Data block ▸
::::::

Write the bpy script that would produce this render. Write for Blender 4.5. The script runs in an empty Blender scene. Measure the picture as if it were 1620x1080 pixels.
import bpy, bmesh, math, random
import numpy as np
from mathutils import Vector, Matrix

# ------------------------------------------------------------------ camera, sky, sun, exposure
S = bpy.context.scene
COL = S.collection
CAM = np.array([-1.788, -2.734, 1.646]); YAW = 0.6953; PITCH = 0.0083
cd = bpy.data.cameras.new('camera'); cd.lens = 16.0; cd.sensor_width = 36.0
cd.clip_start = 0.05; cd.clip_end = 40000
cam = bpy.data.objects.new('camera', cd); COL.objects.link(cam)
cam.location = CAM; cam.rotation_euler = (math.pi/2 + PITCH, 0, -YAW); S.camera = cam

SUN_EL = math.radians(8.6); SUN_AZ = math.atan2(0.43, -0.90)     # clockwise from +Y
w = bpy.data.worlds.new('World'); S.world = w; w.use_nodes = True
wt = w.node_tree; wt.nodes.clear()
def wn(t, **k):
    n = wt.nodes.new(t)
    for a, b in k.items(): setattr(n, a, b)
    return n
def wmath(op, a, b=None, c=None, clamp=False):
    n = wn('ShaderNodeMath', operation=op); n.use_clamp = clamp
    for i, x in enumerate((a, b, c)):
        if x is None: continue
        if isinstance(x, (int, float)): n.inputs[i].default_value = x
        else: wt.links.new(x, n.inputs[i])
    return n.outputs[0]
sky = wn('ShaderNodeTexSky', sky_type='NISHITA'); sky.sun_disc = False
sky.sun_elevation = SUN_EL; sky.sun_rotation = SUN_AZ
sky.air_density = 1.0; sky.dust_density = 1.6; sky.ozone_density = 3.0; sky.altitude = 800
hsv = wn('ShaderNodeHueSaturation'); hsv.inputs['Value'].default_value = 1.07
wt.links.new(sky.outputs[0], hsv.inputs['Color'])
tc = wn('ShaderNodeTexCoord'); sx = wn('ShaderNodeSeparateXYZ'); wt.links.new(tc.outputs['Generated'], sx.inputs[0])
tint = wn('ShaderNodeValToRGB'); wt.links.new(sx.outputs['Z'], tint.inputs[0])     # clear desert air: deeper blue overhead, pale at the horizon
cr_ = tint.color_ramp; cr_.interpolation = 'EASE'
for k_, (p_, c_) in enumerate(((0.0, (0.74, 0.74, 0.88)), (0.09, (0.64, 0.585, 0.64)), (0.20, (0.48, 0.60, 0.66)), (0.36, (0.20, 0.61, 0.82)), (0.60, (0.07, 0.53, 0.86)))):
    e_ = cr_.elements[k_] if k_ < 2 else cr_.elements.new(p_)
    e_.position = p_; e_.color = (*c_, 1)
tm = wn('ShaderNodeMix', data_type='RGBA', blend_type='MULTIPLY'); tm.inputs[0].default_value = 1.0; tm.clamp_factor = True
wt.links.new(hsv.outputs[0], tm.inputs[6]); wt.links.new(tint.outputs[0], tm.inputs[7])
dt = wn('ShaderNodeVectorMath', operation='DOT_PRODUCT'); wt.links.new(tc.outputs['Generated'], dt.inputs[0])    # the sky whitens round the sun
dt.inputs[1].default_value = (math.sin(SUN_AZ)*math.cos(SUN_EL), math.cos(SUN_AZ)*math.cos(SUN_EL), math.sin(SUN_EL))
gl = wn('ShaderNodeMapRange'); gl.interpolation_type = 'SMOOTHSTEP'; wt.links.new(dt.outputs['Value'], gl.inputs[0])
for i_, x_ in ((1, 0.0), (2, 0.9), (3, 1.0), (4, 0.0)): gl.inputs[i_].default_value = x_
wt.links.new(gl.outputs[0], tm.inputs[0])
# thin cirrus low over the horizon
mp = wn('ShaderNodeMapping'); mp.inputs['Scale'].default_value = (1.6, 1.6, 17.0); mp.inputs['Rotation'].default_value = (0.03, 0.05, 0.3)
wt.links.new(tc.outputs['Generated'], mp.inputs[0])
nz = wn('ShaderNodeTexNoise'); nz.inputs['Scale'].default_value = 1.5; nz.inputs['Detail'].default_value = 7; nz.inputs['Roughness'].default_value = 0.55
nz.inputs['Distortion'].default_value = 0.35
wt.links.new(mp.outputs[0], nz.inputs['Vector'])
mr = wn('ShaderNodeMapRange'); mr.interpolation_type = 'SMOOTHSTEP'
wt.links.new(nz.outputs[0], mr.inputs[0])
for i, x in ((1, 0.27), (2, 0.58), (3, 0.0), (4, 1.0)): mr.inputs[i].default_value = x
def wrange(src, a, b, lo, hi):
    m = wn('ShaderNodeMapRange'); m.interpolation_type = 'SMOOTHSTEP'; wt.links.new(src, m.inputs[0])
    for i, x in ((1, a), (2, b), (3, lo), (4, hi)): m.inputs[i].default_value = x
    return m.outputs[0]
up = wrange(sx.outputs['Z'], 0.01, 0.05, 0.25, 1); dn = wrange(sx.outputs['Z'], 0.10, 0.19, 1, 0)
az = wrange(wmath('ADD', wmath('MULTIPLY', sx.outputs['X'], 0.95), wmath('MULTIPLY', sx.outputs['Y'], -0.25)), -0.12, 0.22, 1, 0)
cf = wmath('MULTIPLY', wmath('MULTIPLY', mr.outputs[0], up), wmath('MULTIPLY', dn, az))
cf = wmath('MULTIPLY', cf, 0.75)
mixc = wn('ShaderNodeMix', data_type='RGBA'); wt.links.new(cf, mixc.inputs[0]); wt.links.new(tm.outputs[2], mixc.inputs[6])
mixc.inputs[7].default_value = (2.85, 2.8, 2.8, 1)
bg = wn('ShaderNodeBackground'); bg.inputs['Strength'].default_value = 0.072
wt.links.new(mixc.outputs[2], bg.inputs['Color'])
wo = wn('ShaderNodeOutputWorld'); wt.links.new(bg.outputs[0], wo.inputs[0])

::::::

Request ▸ Return exactly the opening lines of the listing above, ending with the line that has "from mathutils import Vector, Matrix".

Solution below ▸
Write the bpy script that would produce this render. Write for Blender 4.5. The script runs in an empty Blender scene. Measure the picture as if it were 1620x1080 pixels.
import bpy, bmesh, math, random
import numpy as np
from mathutils import Vector, Matrix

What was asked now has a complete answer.